ECLI:NL:HR:2013:BZ5383
Hoge Raad
- Cassatie
- Rechtspraak.nl
Cassatie over strafoplegging en ongewenstverklaring in strafzaak
In deze zaak heeft de Hoge Raad op 26 maart 2013 uitspraak gedaan in een cassatieberoep tegen een arrest van het Gerechtshof te Amsterdam. De verdachte, geboren in 1983, was veroordeeld tot een gevangenisstraf van twee maanden voor het in bezit hebben van een vervalst reisdocument. De verdediging had aangevoerd dat een langere gevangenisstraf zou leiden tot een ongewenstverklaring, wat de mogelijkheid om legaal naar Nederland terug te keren zou bemoeilijken. Het Hof oordeelde echter dat de eventuele ongewenstverklaring niet ter beoordeling stond en dat de straf passend was gezien de ernst van het feit en de omstandigheden waaronder het was begaan. De Advocaat-Generaal had geconcludeerd tot vernietiging van de bestreden uitspraak wat betreft de strafoplegging, maar de Hoge Raad oordeelde dat het oordeel van het Hof niet onbegrijpelijk was en dat de straf in overeenstemming was met de LOVS-richtlijnen.
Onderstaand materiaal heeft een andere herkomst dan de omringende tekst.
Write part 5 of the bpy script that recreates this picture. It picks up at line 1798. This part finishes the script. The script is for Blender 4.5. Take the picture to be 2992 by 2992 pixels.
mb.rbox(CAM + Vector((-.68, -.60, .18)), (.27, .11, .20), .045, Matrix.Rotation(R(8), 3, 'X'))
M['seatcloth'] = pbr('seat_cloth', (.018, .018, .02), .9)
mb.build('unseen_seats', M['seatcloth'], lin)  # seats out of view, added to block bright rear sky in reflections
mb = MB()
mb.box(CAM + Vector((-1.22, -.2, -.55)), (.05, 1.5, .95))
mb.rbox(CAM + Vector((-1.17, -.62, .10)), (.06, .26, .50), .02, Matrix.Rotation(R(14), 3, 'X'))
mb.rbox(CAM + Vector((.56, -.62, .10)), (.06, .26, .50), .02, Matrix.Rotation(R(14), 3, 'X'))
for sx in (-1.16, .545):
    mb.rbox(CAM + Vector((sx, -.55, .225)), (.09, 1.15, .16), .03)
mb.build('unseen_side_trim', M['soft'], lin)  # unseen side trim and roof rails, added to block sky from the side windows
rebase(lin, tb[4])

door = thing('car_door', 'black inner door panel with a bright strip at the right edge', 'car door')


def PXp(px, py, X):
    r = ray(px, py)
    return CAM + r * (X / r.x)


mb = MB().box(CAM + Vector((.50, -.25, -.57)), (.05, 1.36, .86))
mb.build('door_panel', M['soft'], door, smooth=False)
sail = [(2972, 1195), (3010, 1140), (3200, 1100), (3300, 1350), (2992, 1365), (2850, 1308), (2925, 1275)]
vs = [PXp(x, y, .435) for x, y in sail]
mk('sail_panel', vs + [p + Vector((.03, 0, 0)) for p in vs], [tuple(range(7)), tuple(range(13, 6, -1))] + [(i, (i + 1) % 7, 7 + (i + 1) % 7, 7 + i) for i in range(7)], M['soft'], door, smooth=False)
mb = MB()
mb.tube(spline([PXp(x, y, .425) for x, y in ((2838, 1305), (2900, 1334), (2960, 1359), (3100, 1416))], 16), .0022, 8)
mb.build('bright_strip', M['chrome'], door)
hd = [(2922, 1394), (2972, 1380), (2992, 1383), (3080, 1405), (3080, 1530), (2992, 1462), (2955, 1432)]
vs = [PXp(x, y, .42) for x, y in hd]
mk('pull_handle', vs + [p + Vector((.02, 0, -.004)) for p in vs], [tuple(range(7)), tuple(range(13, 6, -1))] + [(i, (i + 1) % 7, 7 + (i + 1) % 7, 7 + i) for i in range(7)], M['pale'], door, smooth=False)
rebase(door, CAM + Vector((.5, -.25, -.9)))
De Hoge Raad heeft het beroep verworpen, waarbij werd opgemerkt dat de redelijke termijn in deze zaak was overschreden, maar dat dit geen rechtsgevolg met zich meebracht gezien de opgelegde straf. De uitspraak benadrukt de scheiding tussen strafrechtelijke en bestuurlijke maatregelen en de rol van de rechter in het bepalen van de straf.